Tío Sam tiene un problema con el cobre. En números redondos, Estados Unidos produce 1 millón de toneladas del metal rojo y consume 2 millones. El déficit se cubre con importaciones, creando una posible vulnerabilidad geopolítica. Sin embargo, incluso dentro de EEUU, hay suficiente cobre para quienes sean lo suficientemente valientes, ricos y pacientes para extraerlo, especialmente si las importaciones más baratas pierden repentinamente su atractivo. Entonces, ¿hay un caso para imponer aranceles?
Esa, al menos, es la lógica de la Casa Blanca. El presidente Donald Trump ha prometido imponer aranceles a las importaciones de cobre, habiendo identificado ya al metal como un insumo crítico para la prosperidad estadounidense.

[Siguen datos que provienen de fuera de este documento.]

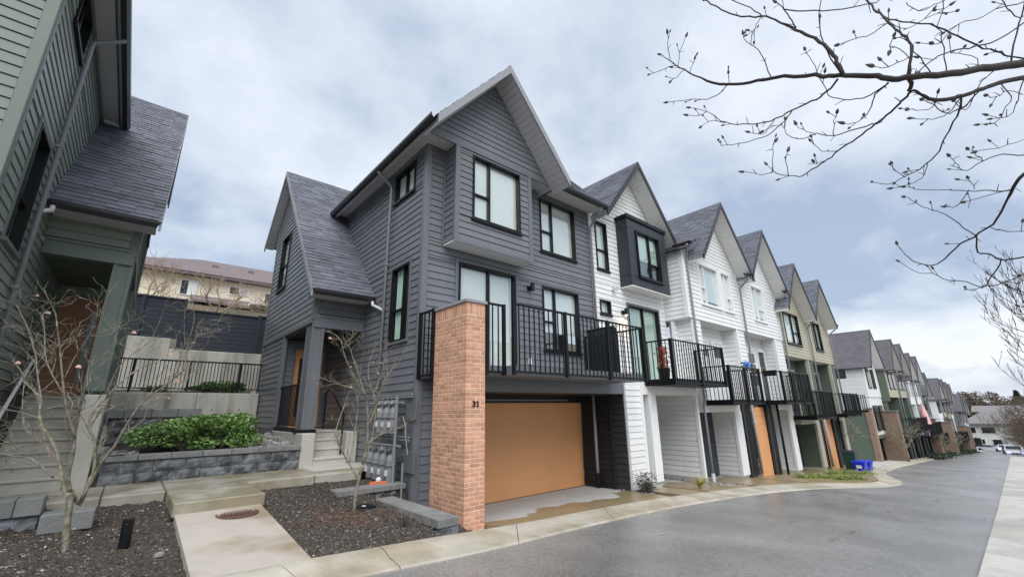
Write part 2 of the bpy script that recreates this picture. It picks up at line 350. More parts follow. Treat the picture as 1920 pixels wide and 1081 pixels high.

Eso impulsó el precio de los futuros del cobre en los mercados estadounidenses en casi una quinta parte el martes. Por supuesto, un arancel general del 50% es poco probable que sea el resultado final. Ahora vienen las negociaciones y capitulaciones.
Hay un problema legítimo que resolver. El cobre, aunque abundante, es cada vez más caro y difícil de extraer. Durante años, ha sido evidente que se avecina una crisis de suministro, con el crecimiento natural de la demanda amplificado por la transición a la energía verde y la "electrificación". Por ejemplo, un vehículo eléctrico utiliza 2.5 veces más cobre que uno a gasolina, según estima S&P Global.
Ahora, hay otras presiones también. La inteligencia artificial, con su dependencia de centros de datos y sed de energía, ha creado un nuevo consumidor de cobre. Los crecientes presupuestos de defensa añaden más presiones. Pero mientras la minería se vuelve una cuestión urgente, abrir nuevas minas puede llevar décadas y miles de millones de dólares. Resolution, un sitio propiedad de Rio Tinto y BHP, podría ser la mina de cobre más grande de EEUU, pero ha estado atrapada en disputas legales durante años.
En teoría, los aranceles podrían incentivar una nueva producción al hacer subir los precios. BlackRock ha estimado que los US$ 12.000 por tonelada es el umbral a partir del cual la extracción comienza a ser financieramente viable, y tras el anuncio de Trump de que “haría algo con el cobre”, ese es aproximadamente el nivel en que se encuentra el precio en EEUU. Pero los aranceles comerciales son una herramienta tosca. Y tienen una falla fatal: los proyectos mineros se planifican a décadas vista, mientras que los aranceles pueden desaparecer con una simple firma.
Además, sacar cobre de la tierra es solo el primer problema. El segundo es hacerlo utilizable. Hoy en día, EEUU apenas funde cobre, ya que se trata de un proceso típicamente caro, sucio e impopular. Esa actividad se ha trasladado casi por completo a China, que ahora funde casi la mitad del suministro mundial, frente al 3% en EEUU, según el Servicio Geológico de Estados Unidos. Algunas fundiciones estadounidenses han sido reconvertidas en centros de datos.
Eso no significa que “hacer cobre” sea un esfuerzo inútil. Los subsidios tienen su lugar. Y aunque los mineros necesitan años de certidumbre para comenzar a excavar, los tecnólogos no son tan exigentes. Empresas como Freeport-McMoRan y la startup Ceibo, respaldada por BHP, están experimentando con nuevas formas de extraer y refinar más cobre de minas existentes. Los precios más altos podrían darles un impulso. Los aranceles son una mala forma de resolver el problema de oferta y demanda, pero una manera decente de enfocar la atención.